Like the industries who say they "have to" slash wages and benefits to stay competitive, or who say they "have to" relocate to some banana republic where the local tyranny doesn't care what a multi-national does with their waste products or workers lives, the idea that businesses "have to" pass on to the consumer every expense or go broke....is bull**it. They no more "have to" pass on every cost than they are likewise forced to lower prices when that particular manufacturing cost increase can no longer be justified by high sugar-cane (for example) prices.

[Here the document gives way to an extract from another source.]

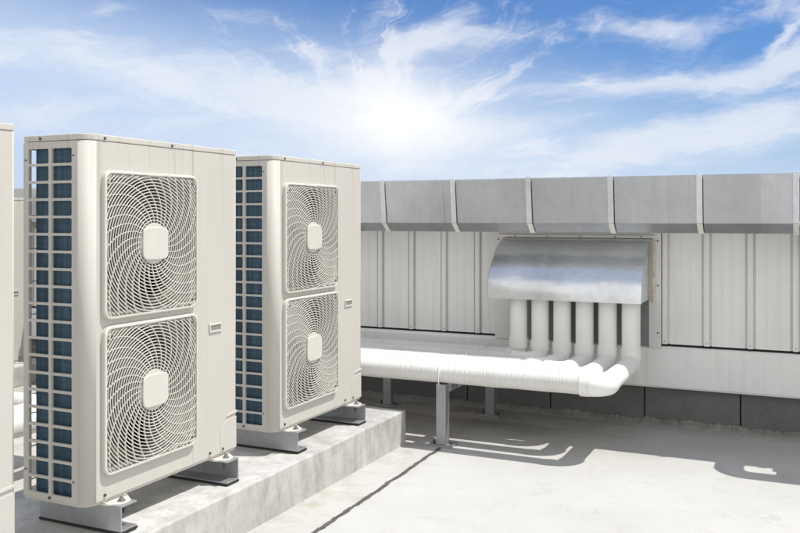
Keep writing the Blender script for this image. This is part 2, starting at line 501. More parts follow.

That's a myth, just like the others the Kochs or USCofC have their Walkers out selling to the gullible. It's merely one of another like the supposed inability to observe US environmental/safety regs while paying workers what they always have; or how the "invisible hand" of capitalism ensures businesses do the right thing - even in the absence of laws requiring them to do....something they insist makes the need to monitor tindustry, or have such laws on the books, unneccesary of course; or the one about low/no taxes on industry being the best way to increase their hiring capacity....that and government subsidies covering plant construction costs, resource mining costs, etc., also being a "great" job stimulus too!!
These are such blatant, obvious, self-serrving myths that it seems incredible they would even dare to pass them off. But they know their target audience only too well. A half-century of Cold War rhetoric has Americans, alone of the world's developed economies, refusing more and cheaper health-care for themselves and their own children. A literal display of the bumper-sticker logic that has it we are "better dead than Red"..or apprently even /slightly/ socialist. Fools.
agree with gary
I wish we had a like button or a thumbs up icon to click for great comments.
REAL peanut butter
I like to get my peanut butter in the bulk section of WinCo (I don't know if other places do this too) and I get it by weight. I watch the peanuts go in, and peanut butter come out. :D
Dimples
Yo-plait yogurt has been doing this for years, theres basically a fake bottom and its pretty substantial.
Deli sandwiches are the worst, I wont buy them anymore. They cut the sandwich in half then face the cut side towards the customer. But what they do is take the meat and pile it high facing you. When you get it home you find that the meat needs to be spread out to cover the whole sandwich and ends up looking nothing like the piled high version sold to you.
I recently had to buy a new printer and had to wade through the language tricks used to expound the wonders of ink cartridges. Do a day or two of research and don't compromise what you need, fancy is not better. Spend these two days calculating one thing: COST PER PAGE. Thats it, nothing else. My study ranged from .02c to .11c per copy.
Shrinking Inflation
The US Social Security Administration has a "Shopping Cart" with which it judges inflation for SS cost of living adjustments. For 2 years running there has been no adjustment. I'll bet if they weighed and measured this "Cart""in ounces, inches, etc, it would be a lot smaller.
Do we have recourse ?
2 year recess from reality
Jon makes an interesting point.
Why hasn't there been an adjustment by the US SSA? Maybe none of those employed by this department have to buy grocieries.
Candy bars
I remember back in the 50's, when the candy bar went from 5 cents to 10 cents. The candy bars started becoming smaller.